• Task
Give the count of lines in the data that include "Blender", with no other words.
──────── Record set ────────
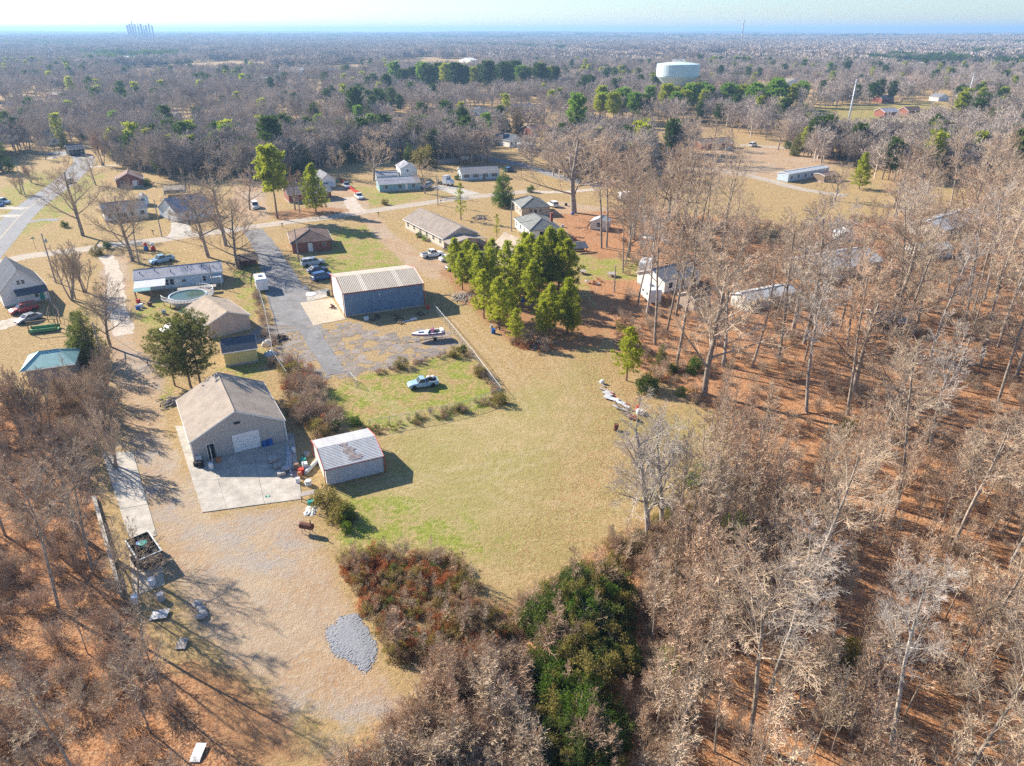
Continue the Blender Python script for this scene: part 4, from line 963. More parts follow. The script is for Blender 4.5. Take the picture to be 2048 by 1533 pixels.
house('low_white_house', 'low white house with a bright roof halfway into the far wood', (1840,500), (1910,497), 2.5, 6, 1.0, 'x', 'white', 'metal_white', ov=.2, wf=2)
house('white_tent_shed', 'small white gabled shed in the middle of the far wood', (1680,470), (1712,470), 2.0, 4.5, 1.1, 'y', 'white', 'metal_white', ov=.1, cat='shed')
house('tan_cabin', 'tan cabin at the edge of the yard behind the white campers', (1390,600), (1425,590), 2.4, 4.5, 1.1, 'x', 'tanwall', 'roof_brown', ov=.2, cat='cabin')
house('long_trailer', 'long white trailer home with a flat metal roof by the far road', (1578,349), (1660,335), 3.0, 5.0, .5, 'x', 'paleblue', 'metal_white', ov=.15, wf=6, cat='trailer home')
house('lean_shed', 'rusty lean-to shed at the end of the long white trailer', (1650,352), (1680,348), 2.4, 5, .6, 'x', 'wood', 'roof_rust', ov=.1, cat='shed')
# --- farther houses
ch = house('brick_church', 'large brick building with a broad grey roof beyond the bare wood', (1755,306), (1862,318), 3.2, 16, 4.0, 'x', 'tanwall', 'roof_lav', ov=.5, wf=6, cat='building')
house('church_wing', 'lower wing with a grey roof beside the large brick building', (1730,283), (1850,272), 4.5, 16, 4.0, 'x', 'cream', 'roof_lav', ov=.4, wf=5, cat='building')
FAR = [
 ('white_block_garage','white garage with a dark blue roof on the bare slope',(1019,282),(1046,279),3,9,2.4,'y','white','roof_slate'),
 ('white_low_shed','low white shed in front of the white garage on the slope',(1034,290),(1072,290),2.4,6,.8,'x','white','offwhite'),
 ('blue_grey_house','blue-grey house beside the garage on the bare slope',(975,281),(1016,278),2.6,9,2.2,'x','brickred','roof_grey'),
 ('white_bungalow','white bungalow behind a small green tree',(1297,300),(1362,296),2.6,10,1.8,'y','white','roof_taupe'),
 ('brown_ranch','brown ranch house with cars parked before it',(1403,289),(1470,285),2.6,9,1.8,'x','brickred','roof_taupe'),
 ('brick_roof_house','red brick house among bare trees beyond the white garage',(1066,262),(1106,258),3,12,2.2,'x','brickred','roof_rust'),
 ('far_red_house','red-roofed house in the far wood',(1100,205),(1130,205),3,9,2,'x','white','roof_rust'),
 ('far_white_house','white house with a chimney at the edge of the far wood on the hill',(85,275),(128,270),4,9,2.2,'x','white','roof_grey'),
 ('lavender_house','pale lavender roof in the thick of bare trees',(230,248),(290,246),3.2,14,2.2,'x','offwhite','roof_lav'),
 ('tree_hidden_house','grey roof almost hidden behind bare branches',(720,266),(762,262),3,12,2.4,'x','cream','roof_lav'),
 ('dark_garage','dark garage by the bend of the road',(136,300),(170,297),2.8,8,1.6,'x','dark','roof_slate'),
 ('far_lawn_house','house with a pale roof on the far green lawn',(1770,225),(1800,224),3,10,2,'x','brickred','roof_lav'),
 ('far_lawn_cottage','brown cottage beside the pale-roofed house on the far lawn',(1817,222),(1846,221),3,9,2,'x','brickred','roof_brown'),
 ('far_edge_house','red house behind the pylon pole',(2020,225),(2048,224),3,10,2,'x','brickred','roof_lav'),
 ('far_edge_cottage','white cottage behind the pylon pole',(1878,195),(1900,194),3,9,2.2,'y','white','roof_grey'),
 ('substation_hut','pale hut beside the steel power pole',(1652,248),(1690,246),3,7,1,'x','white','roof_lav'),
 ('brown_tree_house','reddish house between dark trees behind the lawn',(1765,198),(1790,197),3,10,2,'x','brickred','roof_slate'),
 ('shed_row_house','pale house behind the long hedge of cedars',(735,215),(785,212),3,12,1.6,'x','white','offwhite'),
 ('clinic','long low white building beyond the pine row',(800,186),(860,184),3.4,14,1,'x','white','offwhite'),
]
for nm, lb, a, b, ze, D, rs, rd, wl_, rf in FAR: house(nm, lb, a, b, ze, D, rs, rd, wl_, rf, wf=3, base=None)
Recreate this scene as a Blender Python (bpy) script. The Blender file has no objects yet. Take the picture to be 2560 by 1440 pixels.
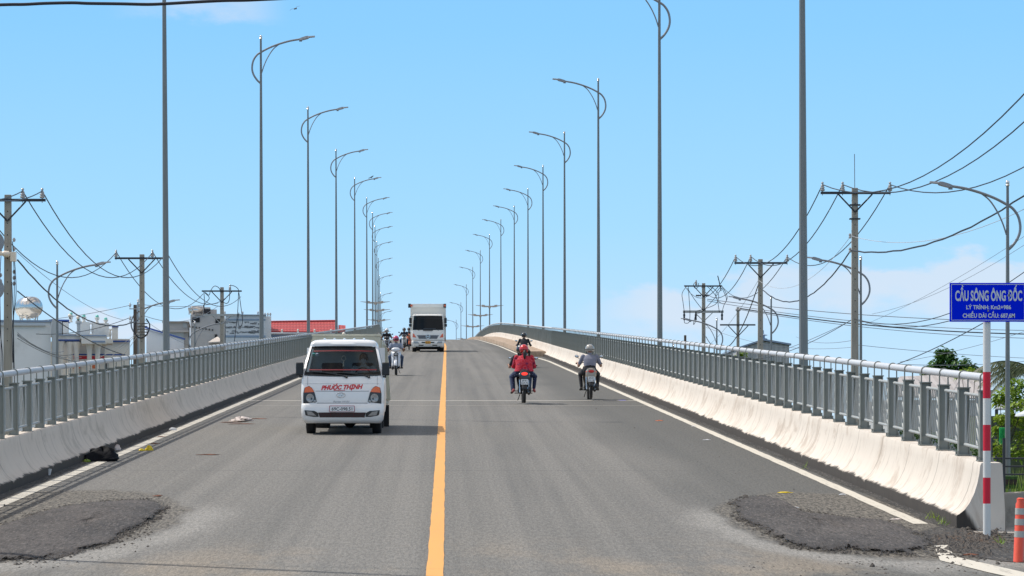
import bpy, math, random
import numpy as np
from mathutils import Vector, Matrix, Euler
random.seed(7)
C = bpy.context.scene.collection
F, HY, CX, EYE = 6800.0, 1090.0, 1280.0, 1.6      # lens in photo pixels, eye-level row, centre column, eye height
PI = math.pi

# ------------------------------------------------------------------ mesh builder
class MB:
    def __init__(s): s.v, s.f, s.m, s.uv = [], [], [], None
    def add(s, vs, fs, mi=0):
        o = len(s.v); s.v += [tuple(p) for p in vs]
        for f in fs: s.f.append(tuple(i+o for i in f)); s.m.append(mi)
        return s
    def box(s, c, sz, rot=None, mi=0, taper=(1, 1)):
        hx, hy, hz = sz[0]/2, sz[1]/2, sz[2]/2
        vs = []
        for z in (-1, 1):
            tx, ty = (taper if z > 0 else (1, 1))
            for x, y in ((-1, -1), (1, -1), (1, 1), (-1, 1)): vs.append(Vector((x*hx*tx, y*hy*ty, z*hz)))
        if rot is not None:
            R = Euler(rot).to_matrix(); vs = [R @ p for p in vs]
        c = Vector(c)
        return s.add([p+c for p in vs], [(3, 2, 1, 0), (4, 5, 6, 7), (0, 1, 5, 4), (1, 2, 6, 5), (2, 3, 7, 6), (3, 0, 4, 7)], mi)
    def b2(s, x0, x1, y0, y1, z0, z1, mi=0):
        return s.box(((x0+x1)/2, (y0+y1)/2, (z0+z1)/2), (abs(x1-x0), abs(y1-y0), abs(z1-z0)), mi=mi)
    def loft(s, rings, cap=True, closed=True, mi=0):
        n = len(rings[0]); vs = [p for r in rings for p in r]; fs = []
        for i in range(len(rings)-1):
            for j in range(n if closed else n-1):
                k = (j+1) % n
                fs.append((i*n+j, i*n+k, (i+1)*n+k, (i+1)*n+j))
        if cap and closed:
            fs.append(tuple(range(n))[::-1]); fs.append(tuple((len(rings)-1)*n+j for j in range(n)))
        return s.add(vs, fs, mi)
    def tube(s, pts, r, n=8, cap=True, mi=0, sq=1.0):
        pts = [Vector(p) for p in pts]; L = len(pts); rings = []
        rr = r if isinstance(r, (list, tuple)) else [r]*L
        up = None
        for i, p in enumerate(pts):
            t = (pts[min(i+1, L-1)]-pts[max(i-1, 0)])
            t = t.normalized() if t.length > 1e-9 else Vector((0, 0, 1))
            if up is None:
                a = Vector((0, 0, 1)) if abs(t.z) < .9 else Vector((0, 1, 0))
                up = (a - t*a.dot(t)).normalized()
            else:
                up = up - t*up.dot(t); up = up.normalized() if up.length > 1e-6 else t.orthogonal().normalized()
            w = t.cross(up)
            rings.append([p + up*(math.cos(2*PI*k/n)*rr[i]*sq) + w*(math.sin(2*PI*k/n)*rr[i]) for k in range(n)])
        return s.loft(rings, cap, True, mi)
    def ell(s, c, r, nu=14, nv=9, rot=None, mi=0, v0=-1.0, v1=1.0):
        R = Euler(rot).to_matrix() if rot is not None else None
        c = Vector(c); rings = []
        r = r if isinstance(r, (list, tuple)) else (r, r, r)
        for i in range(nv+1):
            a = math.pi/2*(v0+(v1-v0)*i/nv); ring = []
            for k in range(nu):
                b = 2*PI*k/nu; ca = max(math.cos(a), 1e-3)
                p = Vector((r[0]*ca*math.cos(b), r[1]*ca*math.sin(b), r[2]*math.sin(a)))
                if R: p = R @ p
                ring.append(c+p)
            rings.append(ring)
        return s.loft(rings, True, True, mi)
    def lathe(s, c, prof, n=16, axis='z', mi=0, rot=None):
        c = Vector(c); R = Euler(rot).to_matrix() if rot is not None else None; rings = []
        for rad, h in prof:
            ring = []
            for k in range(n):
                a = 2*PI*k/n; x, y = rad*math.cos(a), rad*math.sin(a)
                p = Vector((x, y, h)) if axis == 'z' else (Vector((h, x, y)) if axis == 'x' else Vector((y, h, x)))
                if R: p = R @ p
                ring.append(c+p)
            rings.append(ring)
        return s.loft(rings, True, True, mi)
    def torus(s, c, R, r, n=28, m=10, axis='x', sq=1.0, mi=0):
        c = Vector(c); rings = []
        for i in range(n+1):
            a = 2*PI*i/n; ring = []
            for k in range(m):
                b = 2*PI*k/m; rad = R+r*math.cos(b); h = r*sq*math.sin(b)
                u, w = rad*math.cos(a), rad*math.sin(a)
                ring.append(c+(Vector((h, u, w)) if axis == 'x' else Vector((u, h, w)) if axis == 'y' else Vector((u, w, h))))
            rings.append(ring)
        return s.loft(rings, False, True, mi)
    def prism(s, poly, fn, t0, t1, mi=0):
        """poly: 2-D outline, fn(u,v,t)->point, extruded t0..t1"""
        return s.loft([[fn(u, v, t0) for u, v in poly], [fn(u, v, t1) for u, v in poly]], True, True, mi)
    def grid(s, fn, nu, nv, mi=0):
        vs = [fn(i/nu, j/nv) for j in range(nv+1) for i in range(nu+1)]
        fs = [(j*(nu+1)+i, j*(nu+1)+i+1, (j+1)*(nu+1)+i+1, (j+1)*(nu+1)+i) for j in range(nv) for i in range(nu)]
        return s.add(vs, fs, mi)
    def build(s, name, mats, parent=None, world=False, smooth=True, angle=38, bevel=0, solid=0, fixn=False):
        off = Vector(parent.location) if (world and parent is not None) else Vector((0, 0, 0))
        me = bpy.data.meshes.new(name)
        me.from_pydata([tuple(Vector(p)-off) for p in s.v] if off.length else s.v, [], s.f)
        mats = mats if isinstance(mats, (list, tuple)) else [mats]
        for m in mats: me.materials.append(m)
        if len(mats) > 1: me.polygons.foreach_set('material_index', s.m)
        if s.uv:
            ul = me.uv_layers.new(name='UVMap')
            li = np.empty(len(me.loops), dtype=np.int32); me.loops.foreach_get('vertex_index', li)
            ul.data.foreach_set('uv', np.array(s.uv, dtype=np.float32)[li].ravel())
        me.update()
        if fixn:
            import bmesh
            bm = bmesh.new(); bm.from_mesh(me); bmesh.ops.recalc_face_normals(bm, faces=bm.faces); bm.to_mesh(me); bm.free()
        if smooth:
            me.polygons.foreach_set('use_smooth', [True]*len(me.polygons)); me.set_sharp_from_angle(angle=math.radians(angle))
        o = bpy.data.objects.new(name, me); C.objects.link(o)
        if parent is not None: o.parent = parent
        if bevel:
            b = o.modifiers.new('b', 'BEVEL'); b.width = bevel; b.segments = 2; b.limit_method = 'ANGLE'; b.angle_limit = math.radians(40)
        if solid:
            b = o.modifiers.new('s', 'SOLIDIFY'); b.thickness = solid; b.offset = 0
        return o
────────
• The solution
2